Nouvelle monoplace, nouveaux pneus. Pour la troisième génération de Formule E, le championnat tout électrique a changé de manufacturier, Michelin étant remplacé par Hankook. L'objectif restait de produire des pneus pouvant être utilisés dans n'importe quelles conditions météorologiques, et de ce point de vue-là, l'objectif est atteint.
"C'est une tâche très complexe de développer des pneus pour de telles conditions", confie Benoît Tréluyer, pilote de développement de la Formule E. "La fenêtre de fonctionnement de ces pneus est très compliquée, parce qu'il faut mener les pneus de conditions très froides à des conditions très chaudes. Ils doivent être vraiment performants dans toutes les conditions. On sait combien c'est difficile."
"Les pilotes vont toujours se plaindre, car je connais les pilotes, mais il ne faut pas oublier que le plus important est que nous devons faire les pneus pour toutes les conditions. Il n'y a pas que les performances qui sont importantes : il y a l'écologie, et la durabilité du pneu. Nous avons trouvé quelque chose de très bien, les équipes vont juste devoir apprendre à travailler avec."
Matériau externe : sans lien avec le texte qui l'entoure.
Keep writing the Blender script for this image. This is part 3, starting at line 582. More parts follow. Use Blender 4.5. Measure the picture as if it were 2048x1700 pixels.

Il faut apprendre, en effet, car la spécification finale des pneus Hankook de Formule E (après 60 à 80 versions précédentes) se démarque nettement des gommes fournies par Michelin précédemment.
Les pneus Hankook ont pu rouler sous la pluie à Valence, le mardi après-midi
"C'est un composé plus tendre au milieu, et plus dur [à l'extérieur]", analyse Phil Charles, directeur technique chez Jaguar. "Et il y a une subtilité quand je dis ça, car lorsqu'on décrit les composés, un mot ne suffit pas. Le comportement peut être plus rigide tout en livrant davantage d'adhérence, une adhérence différente ou une rigidité différente en virage. Au sein d'un même pneu, on a deux composés qui se comportent différemment. Ce qui compte, c'est la manière dont ces deux composés sont utilisés en virage, en ligne droite, lorsqu'on tape dans les freins par rapport à quand on s'appuie dessus dans un long virage."
Ainsi, les pilotes ont du pain sur la planche. "Les Michelin avaient leurs propres spécificités à comprendre", souligne António Félix da Costa. "Nous avons tous fini par les maîtriser complètement au bout de très nombreuses années avec ces pneus. Je dis toujours à mon ingénieur pneus qu'il a le travail le plus dur de tous car comprendre les pneus est si difficile ! Nous sommes dans ce processus, il reste beaucoup de choses à découvrir. En fin de compte, ils nous jouent des tours, parfois d'une bonne manière. Mais cela fait partie du processus, et c'est un processus amusant." Norman Nato confirme : "Personne, je pense, n'a encore trouvé les réglages parfaits pour ces pneus-là."
Cependant, malgré la nuance apportée par Phil Charles, le consensus est que ces pneus sont largement plus durs que les Michelin. "Je crois que j'aurais pu faire tous les essais de Valence avec un seul train !" s'est exclamé Jean-Éric Vergne lors de la dernière journée des tests de pré-saison. "J'avais de très vieux pneus ce matin pour des tests, je voulais garder les pneus neufs pour plus tard, et en fait, je suis allé aussi vite. En termes de performance, les pneus durent très, très longtemps."
"Ce sont des pneus très durs, on peut faire deux ou trois week-ends avec", a surenchéri Sacha Fenestraz, alors que Mitch Evans a enfoncé le clou : "On peut aller jusqu'à la fin de la saison avec ces pneus. Est-ce que c'est une bonne ou une mauvaise chose, je ne sais pas, mais ils durent longtemps."
Les pneus Hankook ont été malmenés lors des essais de départ, ici avec Sam Bird (Jaguar)
Seul Sam Bird a exprimé un point de vue plus modéré : "Nous avons établi qu'il avait assurément une certaine durée de vie. Puis le niveau de performance dégringole. Il va donc y avoir différents pilotes avec différentes durées de vie des pneus en course. Et quand on atteint un certain stade, on a l'impression de piloter de la même manière, mais il y a une baisse conséquente des performances. Alors on se demande : 'Pourquoi je ne fais que ce chrono ? Je crois que je devrais aller une demi-seconde, voire une seconde plus vite'. Mais ce n'est pas le cas. Ça pourrait être assez intéressant en course."
Une chose est sûre : la dureté des nouvelles gommes n'est pas étrangère aux performances pour l'instant modestes de la Gen3. "Nous nous attendions à un peu mieux, mais j'imagine que tout le monde ici s'attendait à un peu mieux", commente Manfred Sandbichler, directeur de la compétition européenne chez Hankook. "Nous en analysons les raisons en profondeur ainsi que la manière d'y remédier."